In some ways my experience last week could have been the closing scene from a cheesy Disney movie: a girl enters the room and a hush falls across the crowd. The sudden arrival seemed to have fundamentally changed the character of the environment. Except, of course, it wasn’t a ball and the response from the “crowd” was certainly not one I was expecting or desiring.
Last week some friends and I popped into a new tabletop gaming store. I’ve been trying for some time to find a local game store with groups that play the things I play (Dungeons and Dragons, Game of Thrones, perhaps some board games). So, after having a lovely dinner with my friends they agreed to check out a place near the restaurant. In went the four of us: two other women, a man, and I exploring a new store on what turned out to be Magic the Gathering night. As it would happen, the other two women and I were the only women in the store during our entire visit, and while our presence was not always directly acknowledged, it certainly didn’t go unnoticed.
I want to be clear: no one was at all hostile to me during our visit, and the owner was very friendly; he tried at one point to convince me to run an Encounters session for the store (psh, with my schedule? Not even close to happening, sorry!). But, while the environment wasn’t directly hostile, it was entirely unwelcoming and my female friends (who weren’t as familiar with game store environments) were so turned off by the response to us that they started looking for other stores I could go to.
As I mention above, there was a notable hush that fell as we walked in- conversations pointedly stopped and the Magic players seemed unsure of whether they should stare directly at us (which some did) or whether they should pointedly avoid making eye contact with us at all costs. One poor fellow nearly walked into a display as he attempted to walk around me without making eye contact or looking at me at all. At another table a player mumbled responses to everything we said (things that were neither questions nor directed at him) in a hushed tone that he clearly thought we couldn’t hear. The room as a whole, which had been fairly loud and raucous as we walked in, turned to mumbled conversation and remained that way for the 20 minutes or so that we were in the building.
What’s most interesting to me about this situation, one that’s both far from the worst I’ve encountered in gaming but also far from the best or most welcoming, is how each of the four of us responded to the way this community of players reacted to our presence.
My two female friends, as I said above, were pretty frustrated with the outing, eager to leave, and clear on their intent not to return. While they’re not pen-and-paper RPG players or card game players, they do play a fair number of board games and they were interested in some of the merchandise the shop had to offer. However, the players’ reactions to them essentially assured that they wouldn’t visit the store again and they were convinced that I shouldn’t go back either, saying they’d help me find a better store.
My male friend, whom I actually met at a game store and who has spent an excessive amount of time in such environments, said he found the reaction sadly humorous and unfortunately predictable. He wasn’t turned off by the other gamers’ reactions to us, nor did he find them atypical, and was generally willing to go back and give store events a chance.

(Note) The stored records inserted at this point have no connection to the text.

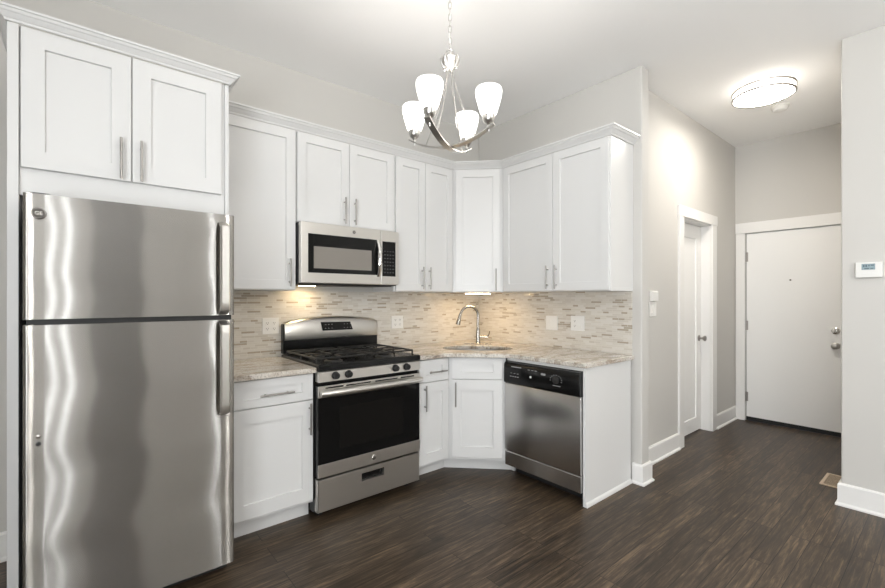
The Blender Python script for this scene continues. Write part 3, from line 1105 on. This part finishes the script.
kp = MB(FA).box(-1.370, -1.256, MF - 0.0005, MF + 0.0014, 1.486, 1.742).build('keypad', 'glass_black', pn, bevel=0.001)
mb = MB(FA)
for r in range(7):
    for c in range(4):
        u, z = -1.356 + c * 0.024, 1.510 + r * 0.026
        mb.box(u, u + 0.013, MF + 0.0012, MF + 0.0019, z, z + 0.007)
mb.build('keypad_marks', mat('grey_keypad_print', (0.05, 0.048, 0.046), 0.5), kp)
rings = []
for k in range(17):
    t = k / 16
    z = 1.480 + 0.268 * t
    q = (1 - (2 * t - 1) ** 2)
    w1 = MF + 0.012 + 0.034 * q
    w0 = max(MF - 0.001, w1 - 0.014)
    u0, u1 = -1.420, -1.394
    rings.append([(u0, w0, z), (u0, w1 - 0.006, z), (u0 + 0.007, w1, z), (u1 - 0.007, w1, z), (u1, w1 - 0.006, z), (u1, w0, z)])
MB(FA).loops(rings).build('handle', 'chrome', md, ang=40)
badge(md, FA, -1.600, MF - 0.0005, 1.785, 0.013)
MB(FA).box(-1.95, -1.25, 0.05, 0.33, MZ0 - 0.006, MZ0 - 0.0005).build('underside_grille', 'blackmatte', e)
lm = MB(FA).box(-1.88, -1.78, 0.10, 0.16, MZ0 - 0.0078, MZ0 - 0.0065).build('cooktop_lamp', 'bulb', e)

# ------------------------------------------------------------------ dishwasher
W0, W1, WF = 0.9235, 1.5625, 0.632
e = empty('dishwasher', (-0.3, -(W0 + W1) / 2, 0), 'stainless dishwasher with black control panel at the end of the counter', 'dishwasher')
MB(FB).box(W0 + 0.004, W1 - 0.004, 0.05, 0.585, 0.075, 0.858).build('body', 'darkgrey', e)
MB(FB).box(W0 + 0.012, W1 - 0.012, 0.50, 0.512, 0.002, 0.1).build('toe_kick', 'blackmatte', e)
for u in (W0 + 0.06, W1 - 0.06):
    for w in (0.12, 0.46):
        MB(FB).lathe((u, w, 0.001), 'z', [(0, 0), (0.015, 0), (0.012, 0.0735), (0, 0.0735)], 12).build('leveling_foot', 'blackmatte', e)
MB(FB).prism_u([(0.586, 0.196), (WF - 0.003, 0.196), (WF, 0.205), (WF + 0.004, 0.45), (WF, 0.690), (WF - 0.004, 0.697), (0.586, 0.697)], W0, W1).build('door', 'steel_dw', e, bevel=0.002, ang=30)
MB(FB).prism_u([(0.560, 0.086), (WF - 0.004, 0.086), (WF - 0.002, 0.188), (WF - 0.008, 0.193), (0.560, 0.193)], W0, W1).build('lower_panel', 'steel_dw', e, bevel=0.002)
cpn = MB(FB).prism_u([(0.586, 0.699), (WF + 0.004, 0.699), (WF + 0.012, 0.712), (WF + 0.010, 0.835), (WF, 0.852), (0.586, 0.857)], W0, W1).build('control_panel', 'black', e, bevel=0.003, ang=40)
wq = WF + 0.0116
marks = [(0.998, 1.090, 0.822, 0.828), (1.36, 1.42, 0.742, 0.746)]
marks += [(0.985 + 0.022 * k, 1.000 + 0.022 * k, 0.752, 0.757) for k in range(4)]
marks += [(0.990 + 0.03 * k, 1.006 + 0.03 * k, 0.776, 0.779) for k in range(3)]
marks += [(1.150 + 0.03 * k, 1.168 + 0.03 * k, 0.818, 0.822) for k in range(3)]
for k in range(9):
    a = -0.3 + k * 0.45
    cu, cz = 1.385 + 0.045 * math.cos(a), 0.782 + 0.033 * math.sin(a)
    marks.append((cu - 0.004, cu + 0.004, cz - 0.0015, cz + 0.0015))
for a, b, z0, z1 in marks:
    MB(FB).box(a, b, wq - 0.002, wq + 0.0008, z0, z1).build('printed_mark', 'marks', cpn)
MB(FB).lathe((1.385, wq - 0.002, 0.782), 'w', [(0, 0), (0.026, 0), (0.024, 0.010), (0.015, 0.014), (0, 0.014)], 24).build('dial', 'blackmatte', cpn)
MB(FB).lathe((1.175, wq - 0.002, 0.772), 'w', [(0, 0), (0.008, 0), (0.007, 0.006), (0, 0.007)], 14).build('start_button', 'white_plastic', cpn)
MB(FB).box(1.265, 1.300, wq - 0.002, wq + 0.003, 0.800, 0.812).build('latch_light', 'marks', cpn)
MB(FB).box(W0, W1, 0.57, 0.605, 0.8590, 0.8825).build('mounting_strip', 'white_plastic', e)

# ------------------------------------------------------------------ electrical plates
def plate(name, label, fr, u, w, z, wd_, ht, kind, group=None):
    o = empty(name, fr(u, w, z), label, 'outlet' if name == 'wall_outlet' else 'switch', group or ('wall outlets on the backsplash' if name == 'wall_outlet' else 'wall switches'))
    MB(fr).box(u - wd_ / 2, u + wd_ / 2, w + 0.0003, w + 0.006, z - ht / 2, z + ht / 2).build('plate', 'white_plastic', o, bevel=0.002)
    n = len(kind)
    for i, k in enumerate(kind):
        cu = u + (i - (n - 1) / 2) * 0.046
        if k == 'o':
            for dz in (-0.0195, 0.0195):
                f = MB(fr).prism_w([(cu + 0.0165 * math.cos(a * PI / 8) * (1 if a % 8 else 0.95), z + dz + 0.0145 * math.sin(a * PI / 8)) for a in range(16)], w + 0.0055, w + 0.0082).build('receptacle', 'white_plastic', o)
                mb = MB(fr)
                mb.box(cu - 0.0072, cu - 0.0047, w + 0.0078, w + 0.0086, z + dz - 0.002, z + dz + 0.0065)
                mb.box(cu + 0.0047, cu + 0.0072, w + 0.0078, w + 0.0086, z + dz - 0.002, z + dz + 0.0065)
                mb.box(cu - 0.0025, cu + 0.0025, w + 0.0078, w + 0.0086, z + dz - 0.0095, z + dz - 0.005)
                mb.build('slots', 'slot', f)
        else:
            MB(fr).prism_u([(w + 0.0055, z - 0.033), (w + 0.0105, z - 0.033), (w + 0.0075, z), (w + 0.0095, z + 0.033), (w + 0.0055, z + 0.033)], cu - 0.0165, cu + 0.0165).build('rocker', 'white_plastic', o, bevel=0.0008)
    return o


plate('wall_outlet', 'white double-gang outlet on the backsplash left of the stove', FA, -2.045, 0.0103, 1.131, 0.112, 0.112, 'oo')
plate('wall_outlet', 'white double-gang outlet on the backsplash right of the stove', FA, -0.985, 0.0103, 1.120, 0.116, 0.108, 'oo')
plate('wall_switch', 'white double rocker switch plate on the backsplash right of the faucet, nearer the faucet', FB, 0.893, 0.0103, 1.116, 0.116, 0.118, 'ss')
plate('wall_outlet', 'white outlet and switch plate on the backsplash above the dishwasher, nearer the wall end', FB, 1.141, 0.0103, 1.123, 0.122, 0.120, 'os')
plate('wall_switch', 'white light switch plate on the hallway wall before the panelled door', FC, 0.475, 0.0003, 1.237, 0.116, 0.118, 'ss')
e = empty('wall_sensor', FC(0.475, 0, 1.345), 'small white box mounted directly above the hallway light switch', 'control box')
MB(FC).prism_u([(0.0006, 1.300), (0.030, 1.303), (0.030, 1.375), (0.020, 1.384), (0.0006, 1.384)], 0.425, 0.520).build('housing', 'white_plastic', e, bevel=0.003)
MB(FC).box(0.440, 0.505, 0.0302, 0.0312, 1.335, 1.362).build('faceplate', 'trim', e)

# thermostat
TU0, TU1, TZ0, TZ1 = 2.676, 2.795, 1.425, 1.545
e = empty('thermostat', FP((TU0 + TU1) / 2, 0, TZ0), 'white thermostat with a grey display on the wall at right', 'thermostat')
th = MB(FP).box(TU0, TU1, 0.0005, 0.026, 1.453, 1.548).build('housing', 'white_plastic', e, bevel=0.004, seg=3)
lc = MB(FP).box(TU0 + 0.028, TU0 + 0.088, 0.0255, 0.0268, 1.500, 1.537).build('display', 'lcd', e)
mb = MB(FP)
for k, (a, b, z0, z1) in enumerate(((0.034, 0.042, 1.517, 1.532), (0.045, 0.053, 1.517, 1.532), (0.058, 0.064, 1.521, 1.531), (0.068, 0.083, 1.524, 1.531), (0.040, 0.062, 1.504, 1.511), (0.066, 0.080, 1.505, 1.510))):
    mb.box(TU0 + a, TU0 + b, 0.0266, 0.0272, z0, z1)
mb.build('digits', 'lcd_dark', lc)
for k in range(3):
    MB(FP).box(TU0 + 0.034 + 0.02 * k, TU0 + 0.048 + 0.02 * k, 0.0258, 0.0275, 1.478, 1.484).build('button', 'trim', e)

# floor register
e = empty('floor_vent', (1.12, -2.51, 0), 'tan metal floor vent set in the wood floor at the partition corner', 'vent')
mb = MB()
vx0, vx1, vy0, vy1 = 0.985, 1.275, -2.575, -2.452
mb.box(vx0, vx1, vy0, vy0 + 0.018, 0.0005, 0.006).box(vx0, vx1, vy1 - 0.018, vy1, 0.0005, 0.006)
mb.box(vx0, vx0 + 0.018, vy0 + 0.018, vy1 - 0.018, 0.0005, 0.006).box(vx1 - 0.018, vx1, vy0 + 0.018, vy1 - 0.018, 0.0005, 0.006)
mb.build('frame', 'vent', e, bevel=0.001)
mb = MB()
for k in range(12):
    x = vx0 + 0.022 + k * 0.0212
    mb.box(x, x + 0.005, vy0 + 0.0185, vy1 - 0.0185, 0.001, 0.0045)
mb.build('louver', 'vent', e)
MB().box(vx0 + 0.0185, vx1 - 0.0185, vy0 + 0.0185, vy1 - 0.0185, 0.0003, 0.0009).build('backing', 'blackmatte', e)

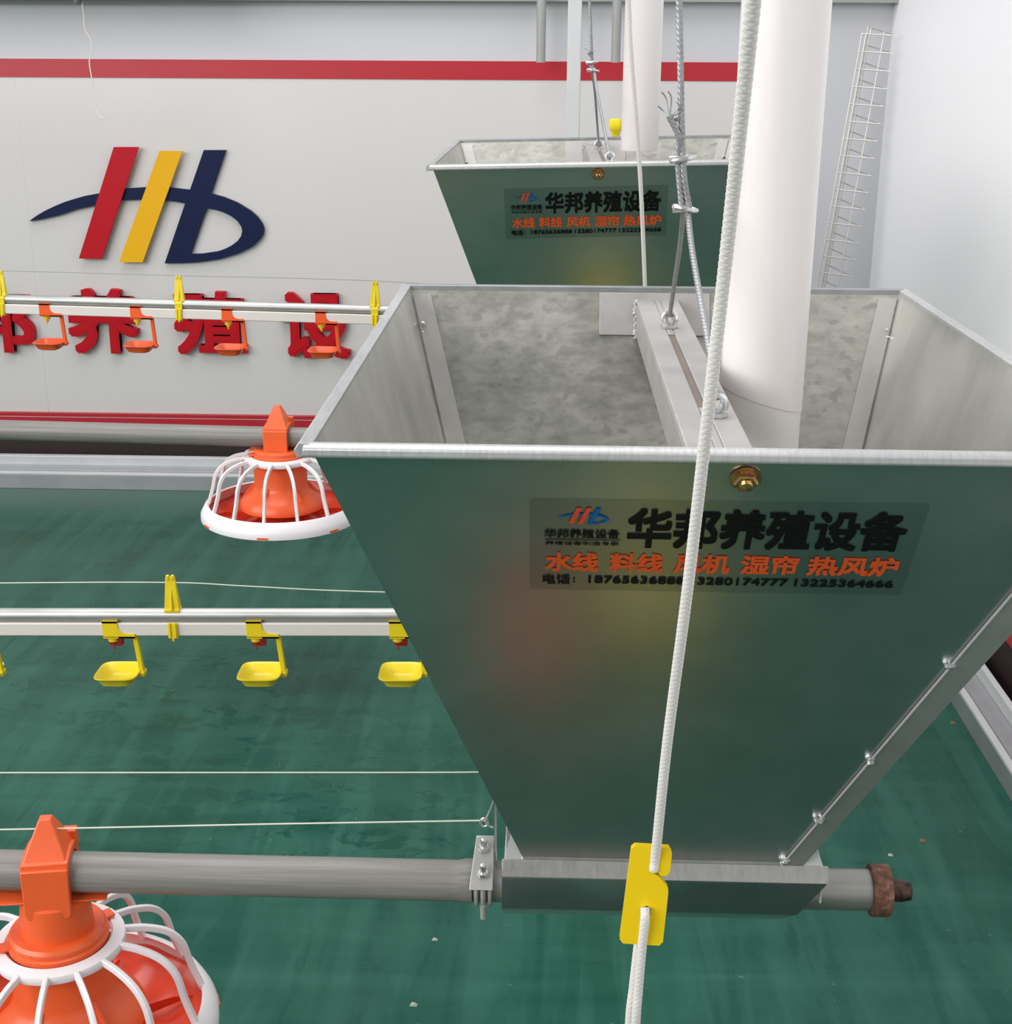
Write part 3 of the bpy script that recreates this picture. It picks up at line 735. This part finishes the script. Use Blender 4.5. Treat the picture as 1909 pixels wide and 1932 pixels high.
# ------------------------------------------------------------------ drinker lines
def water_line(y, zwhite, slope, x0, x1, s, side, hang, cups, cup_m, names):
    """s = square pipe size; slope along x"""
    dx = x1-x0
    M_ = lambda: None
    steel = empty('steel_pipe', (0, y, 0), names[0], 'pipe', 'galvanised drinker line pipes')
    zs = s*.5+.0108
    steel.location = (x0, y, zwhite+zs); steel.rotation_euler = (0, slope, 0)
    bpy.data.objects.remove(steel)
    mb = MB(); mb.tube([(0, 0, 0), (dx, 0, 0)], .0107, 24)
    st = mb.build('steel_pipe', 'galv_pipe'); st.location = (x0, y, zwhite+zs); st.rotation_euler = (0, slope, 0)
    tag(st, names[0], 'pipe', 'galvanised pipes of the drinker lines')
    mb = MB(); mb.box((0, -s/2, -s/2), (dx, s/2, s/2))
    wp = mb.build('water_pipe', 'cream_pvc', bevel=.002); wp.location = (x0, y, zwhite); wp.rotation_euler = (0, slope, 0)
    tag(wp, names[1], 'pipe', 'square plastic water pipes')
    def on(px, py=None):      # point on the pipe axis below the pixel column
        p = None; lo, hi = x0, x1
        for _ in range(40):
            mid = (lo+hi)/2; P = Vector((mid, y, zwhite-(mid-x0)*math.sin(slope)))
            d = P-Vector((0, 0, H)); u = 954.5+F_PX*d.dot(RT)/d.dot(FW)
            if u < px: lo = mid
            else: hi = mid
        return P
    for i, (px, lab) in enumerate(hang):
        h = empty('hanger_clip', on(px), lab, 'clip', names[3], (0, slope, 0))
        t = .0015
        mb = MB()       # lower saddle round the square pipe
        h2 = s/2+t
        mb.box((-.008, -h2-t, -h2), (.008, -h2+.0002, h2)); mb.box((-.008, h2-.0002, -h2), (.008, h2+t, h2)); mb.box((-.008, -h2-t, -h2-t), (.008, h2+t, -h2+.0002))
        mb.box((-.0015, -h2-t*2, -h2-.006), (.0015, h2+t, -h2)); mb.box((-.006, -h2-t*2.5, -h2), (-.003, -h2, h2)); mb.box((.003, -h2-t*2.5, -h2), (.006, -h2, h2))
        mb.build('lower_clip', 'yellow_plastic', h, bevel=.0006)
        zt = zs+.0107
        mb = MB()       # tapered hanging blade above the steel pipe
        mb.hexa([(-.0125, -.008, zt-.002), (.0125, -.008, zt-.002), (.0125, .006, zt-.002), (-.0125, .006, zt-.002)], [(-.0075, -.002, zt+.055), (.0075, -.002, zt+.055), (.0075, .002, zt+.055), (-.0075, .002, zt+.055)])
        mb.box((-.0125, -.010, zt-.004), (.0125, .008, zt+.0015))
        mb.hexa([(-.002, -.013, zt), (.002, -.013, zt), (.002, -.006, zt), (-.002, -.006, zt)], [(-.001, -.0045, zt+.036), (.001, -.0045, zt+.036), (.001, -.001, zt+.036), (-.001, -.001, zt+.036)])
        mb.box((-.0065, -.004, zt+.050), (-.0015, .002, zt+.058)); mb.box((.0015, -.004, zt+.050), (.0065, .002, zt+.058))
        mb.build('hanging_blade', 'yellow_plastic', h, bevel=.0008)
        if side == 'wrap':
            mb = MB(); mb.lathe([(.0112, -.008), (.0128, -.008), (.0128, .008), (.0112, .008), (.0112, -.008)], 20, a0=-.2, a1=PI+.9)
            Mx = Matrix.Translation((0, 0, zs)) @ Matrix.Rotation(PI/2, 4, 'Y') @ Matrix.Rotation(PI/2, 4, 'Z')
            mb.v = [tuple(Mx @ Vector(v)) for v in mb.v]
            mb.box((-.009, -.0135, s/2-.002), (.009, -.0115, zs+.004)); mb.build('pipe_wrap', 'yellow_plastic', h, bevel=.0005)
    first = None
    for px, lab in cups:
        if first is None:
            c = empty('drinker_cup', on(px), lab, 'drinker', names[4], (0, slope, 0)); first = c
            h2 = s/2; t = .0018
            mb = MB(); mb.box((-.0125, -h2-t, -h2-t), (.0125, -h2, h2+.004)); mb.box((-.0125, h2, -h2-t), (.0125, h2+t, h2+.004)); mb.box((-.0125, -h2-t, -h2-t*2), (.0125, h2+t, -h2-.0002))
            mb.box((-.0125, -h2-t, h2+.0002), (.0125, -h2+.004, h2+.004))
            # curved gusset to the right
            pts = [(.0125, h2*.6)]+[(.0125+.016*(1-math.cos(math.radians(a))), h2*.6-(h2*1.2)*math.sin(math.radians(a))) for a in range(15, 91, 15)]+[(.040, -h2*.6), (.040, -h2-t*2), (.0125, -h2-t*2)]
            mb.prism(pts, 'y', -h2-t, -h2)
            mb.box((.0125, -h2-t, -h2-t*2), (.040, .006, -h2))
            mb.build('saddle', cup_m, c, bevel=.0006)
            mb = MB(); mb.lathe([(.0001, -h2), (.0085, -h2), (.0085, -h2-.012), (.006, -h2-.013), (.0001, -h2-.0135)], 20); nb_ = mb.build('nipple', 'yellow_plastic', c)
            mb = MB()
            if cup_m == 'yellow_plastic':
                mb.lathe([(.0001, -h2-.011), (.0072, -h2-.011), (.0076, -h2-.018), (.005, -h2-.021), (.0001, -h2-.0215)], 18)
                mb.box((.004, -.005, -h2-.020), (.015, .007, -h2-.006))
                mb.lathe([(.0001, -h2-.021), (.0012, -h2-.021), (.0012, -h2-.028), (.0001, -h2-.0282)], 8)
                mb.build('nipple_body', 'dark_red_plastic', c, bevel=.0008)
            else:
                mb.lathe([(.0001, -h2-.012), (.0048, -h2-.012), (.0045, -h2-.018), (.0018, -h2-.019), (.0014, -h2-.024), (.0001, -h2-.0242)], 12); mb.build('nipple_body', 'yellow_plastic', c)
            mb = MB(); aw = .0048
            mb.hexa([(.0365, -.001, -h2-.070), (.045, -.001, -h2-.070), (.045, .0065, -h2-.070), (.0365, .0065, -h2-.070)], [(.032, -.004, -h2-.001), (.040, -.004, -h2-.001), (.040, .004, -h2-.001), (.032, .004, -h2-.001)])
            mb.build('arm', cup_m, c, bevel=.0012)
            # cup: rounded square bowl
            def rs(th, r, z):
                return 1/((abs(math.cos(th))**5+abs(math.sin(th))**5)**.2)
            mb = MB(); zc = -h2-.066
            mb.lathe([(.0001, zc-.017), (.018, zc-.017), (.0235, zc-.014), (.031, zc-.002), (.0355, zc), (.0358, zc-.002), (.032, zc-.004), (.0255, zc-.017), (.019, zc-.0195), (.0001, zc-.0195)], 48, c=(.003, 0, 0), rf=rs)
            mb.build('cup', cup_m, c)
            mb = MB(); mb.box((.036, -.006, zc-.010), (.046, .012, zc-.0015)); mb.build('cup_lug', cup_m, c, bevel=.0015)
        else:
            c = copy_tree(first); c.location = on(px); c['label'] = lab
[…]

And me? Well, I realized just how much I depend on “coping strategies” in environments like game stores. For most of our time there I spoke directly with the owner and one of their event coordinators, talking about DnD and WoW, and generally trying to ignore the rest of the room just as much as the rest of the room tried to ignore me. While my other friends, both male and female, were hyper-aware of the vaguely unwelcoming vibe in the room, I focused exclusively on the two people there who were interested in seeing us return and welcoming us into their community. I had a decent experience because I actively worked to only engage with certain people in the store. Nonetheless, I’m pretty set on going back. I got invited to play in a 5E DnD group AND I feel the need to see a greater female presence in the store.
I suppose on one hand you could read this story and brush it off- so she went into a store and people didn’t say hi to her or cater to her, so what? But reactions like these, ones that aren’t openly hostile or dismissive but nonetheless clearly telegraph dis-ease and distance, are the very definition of microaggressions: brief, subtle changes in behavior that signal that someone is outside of a particular community. I don’t think any of those Magic players meant any harm, and maybe they didn’t even consciously realize how they were responding to us, but their response to our presence in the store clearly indicated how outside their community they felt we were. With coping strategies in place their responses didn’t faze me much, but for my friends who were uninitiated in game store culture, this one experience turned them off the experience entirely. This is no way to build an inclusive, diverse, and rich gaming community.